The election result was a setback, too, for Ahmed Chalabi, former darling of the neo-conservatives in the U.S. and now one of Iran's best friends in Iraq. According to a de-classified intelligence document I was given in February: “Iran supports de-Baathification efforts engineered by Ahmed Chalabi for the purpose of eliminating potential obstacles to Iranian influence. Chalabi is also interested in Iran’s assistance in securing the office of prime minister.”

David identifies his information as coming to him in February. I was at a DC party in February when I heard it. We wrote about it in real time and could have explored it further but I wasn't in the mood to hear about those e-mails and so just took it to the community newsletters.

Did Ahmed Chalabi make a deal? I have no idea. I only know that the French government strongly believed in February that he had and that it was based on their intelligence. But e-mails wanting 'proof' (of a claim I wasn't and am not insisting is true -- only that it's what the French government believe) guaranteed that we took it elsewhere. And these comments can be seen as a direct reply to "AG" who e-mailed the public account this morning to whine about being at a community site and the person there wrote about something I'd included in a community newsletter but not at this site. He thinks that's unfair. Boo-hoo. That's exactly why so many things never get included here and, for the record, "AG," you're one of the ones who needed "proof" back in February. I'm sure you're now hurriedly dashing off your e-mail to David.

Rod Nordland (New York Times) reports
on Nouri's efforts to remain prime minister:

Prime Minister Nuri Kamal al-Maliki's party lost the Iraqi election, but a day after the results were announced it became clear that he would fight to hold on to his post -- and had taken steps to do so even before the outcome became public.
On Thursday, a day before the results were announced, he quietly persuaded the Iraqi supreme court to issue a ruling that potentially allows him to choose the new government instead of awarding that right to the winner of the election, the former interim prime minister Ayad Allawi.
On another front, officials in charge of purging the government of former members of Saddam Hussein’s Baath Party said Saturday that they still expected to disqualify more than 50 political candidates, many of them members of Mr. Allawi's Iraqiya Party. That could strip Mr. Allawi of his plurality, 91 parliamentary seats compared with 89 for Mr. Maliki’s State of Law party.
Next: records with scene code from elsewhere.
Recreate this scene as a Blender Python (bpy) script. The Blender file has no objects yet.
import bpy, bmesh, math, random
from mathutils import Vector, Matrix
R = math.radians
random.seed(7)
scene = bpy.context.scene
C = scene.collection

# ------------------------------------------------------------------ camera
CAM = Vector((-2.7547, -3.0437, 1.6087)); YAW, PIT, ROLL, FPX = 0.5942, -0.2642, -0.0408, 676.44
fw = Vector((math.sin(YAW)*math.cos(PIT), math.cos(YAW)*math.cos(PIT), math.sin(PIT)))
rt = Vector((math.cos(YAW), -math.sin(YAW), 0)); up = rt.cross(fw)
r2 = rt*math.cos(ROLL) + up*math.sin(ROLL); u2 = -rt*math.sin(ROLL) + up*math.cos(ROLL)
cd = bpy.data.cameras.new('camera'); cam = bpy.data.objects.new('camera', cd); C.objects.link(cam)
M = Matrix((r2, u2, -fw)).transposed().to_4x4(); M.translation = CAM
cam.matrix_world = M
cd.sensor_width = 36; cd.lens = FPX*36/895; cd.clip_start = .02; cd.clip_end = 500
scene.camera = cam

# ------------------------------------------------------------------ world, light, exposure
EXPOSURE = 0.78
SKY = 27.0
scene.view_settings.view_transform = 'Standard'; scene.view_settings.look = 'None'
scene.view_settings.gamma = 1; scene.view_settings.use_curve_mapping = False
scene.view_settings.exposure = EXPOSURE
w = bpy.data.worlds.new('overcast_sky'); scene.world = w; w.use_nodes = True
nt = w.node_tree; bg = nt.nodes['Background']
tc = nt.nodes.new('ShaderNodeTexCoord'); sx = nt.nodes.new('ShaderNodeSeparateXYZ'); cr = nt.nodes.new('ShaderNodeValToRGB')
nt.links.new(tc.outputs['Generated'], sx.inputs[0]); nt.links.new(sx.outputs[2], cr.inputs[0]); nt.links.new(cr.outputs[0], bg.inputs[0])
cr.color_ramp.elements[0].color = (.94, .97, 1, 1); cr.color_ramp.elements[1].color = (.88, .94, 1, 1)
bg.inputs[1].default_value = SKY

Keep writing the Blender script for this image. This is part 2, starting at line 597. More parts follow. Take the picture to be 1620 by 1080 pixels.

Alsumaria TV report, "Outgoing Prime Minister Nuri Al Maliki refused to acknowledge final results of Iraq Parliamentary elections." Margaret Coker (Wall St. Journal) continues reporting on the elections and secures an interview with Ayad Allawi:

In an interview, Mr. Allawi also chastised Prime Minister Nouri al-Maliki, who has so far refused to accept the results of the polls, which showed his bloc finished second. Mr. Allawi, a former prime minister himself, accused the incumbent of stoking sectarian tensions and threatening instability.
"I'm worried," Mr. Allawi said in a 30-minute interview with The Wall Street Journal at his home in the capital. Dressed in a dark suit and open-collared shirt, he looked weary after a long, acrimonious campaign.
Mr. Maliki is "not acting responsibly. We need to have a peaceful transition to power….not have a leader who clings to power forever," Mr. Allawi said.

Alsumaria TV reports
that the death toll in Friday's Khalis bombings has risen to 53 (with sixty-five injured.) In other violence, Reuters notes a Mosul bombing injured a woman and two of her children, 1 militia commander injured in a Baghdad shooting, two Iraqi soldiers injured in a Kirkuk shooting and 2 corpses discovered in Khanaqin.

We'll close with the opening of Debra Sweet's "Fordham University: Prettifying C.I.A. Clandestine Operations" (World Can't Wait):

I'm not sure what was worse; sitting in an auditorium for a speech by the head of CIA clandestine operations, or having most of the audience give a standing ovation afterward. There were some low points in between, too.
Thursday night I went with my friend Ray McGovern, and some current and former Fordham students to a lecture at Fordham University by Michael Sulick, Director of the National Clandestine Service, the guy in charge of counter-terrorism and covert ops. Ray and Sulick are both graduates of Fordham, and both worked for the C.I.A. One difference between them is that Ray quit long ago.